Carville, no stranger to salty language, charges on,
“’Most of the people aren’t into all this distracting shit about open borders and letting prisoners vote. They don’t care. They have lives to lead. They have kids. They have parents that are sick. That’s what we have to talk about. That’s all we should talk about.’
The editorial in The Washington Examiner continues, “Carville is right: The average voter cares about the things that personally affect his day-to-day life. This is, in part, why Trump’s approval ratings have grown over the past few months. The job market is growing, the economy is stable, and industries in impoverished regions are making a comeback. The benefits of these policies are direct and often immediate. Compare that to Sanders’s vague, idealistic ‘left-wing revolution,’ as Carville dubbed it, and it’s obvious which way the middle of the road will lean.
“The Democratic Party has to drive a narrative that doesn’t give off vapors that we’re smarter than everyone or culturally arrogant,” Carville said.
That last point also rings true. A lot of what drives people into Trump’s smarmy embrace is cultural arrogance, smugness, too much certainty on the part of the self-proclaimed enlightened.

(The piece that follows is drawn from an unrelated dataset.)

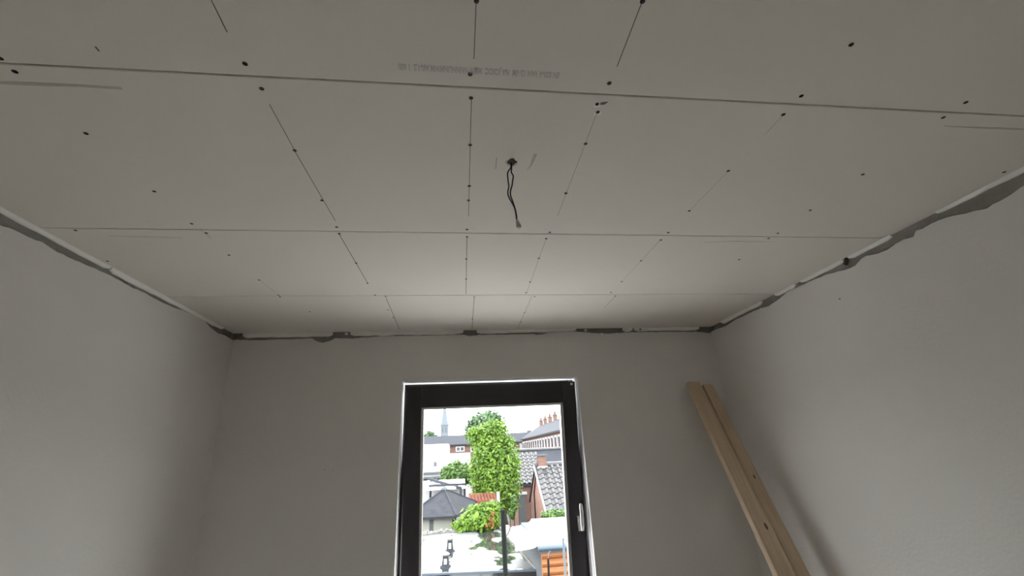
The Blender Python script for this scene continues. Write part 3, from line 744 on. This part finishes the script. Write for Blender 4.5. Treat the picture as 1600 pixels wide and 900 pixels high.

As an example of the “we’re smarter than everyone else,” Carville, a Louisiana guy, cited the following example on Vox,
“I want to give you an example of the problem here. A few weeks ago, Binyamin Appelbaum, an economics writer for the New York Times, posted a snarky tweet about how LSU canceled classes for the National Championship game. And then he said, do the ‘Warren/Sanders free public college proposals include LSU, or would it only apply to actual schools?’
“‘You know how fucking patronizing that is to people in the South or in the middle of the country? First, LSU has an unusually high graduation rate, but that’s not the point. It’s the goddamn smugness. This is from a guy who lives in New York and serves on the Times editorial board and there’s not a single person he knows that doesn’t pat him on the back for that kind of tweet. He’s so fucking smart.
“‘Appelbaum doesn’t speak for the Democratic Party, but he does represent the urbanist mindset. We can’t win the Senate by looking down at people. The Democratic Party has to drive a narrative that doesn’t give off vapors that we’re smarter than everyone or culturally arrogant.'” (italics added)
Someone’s got to step up their game here. Looking at your Democrats.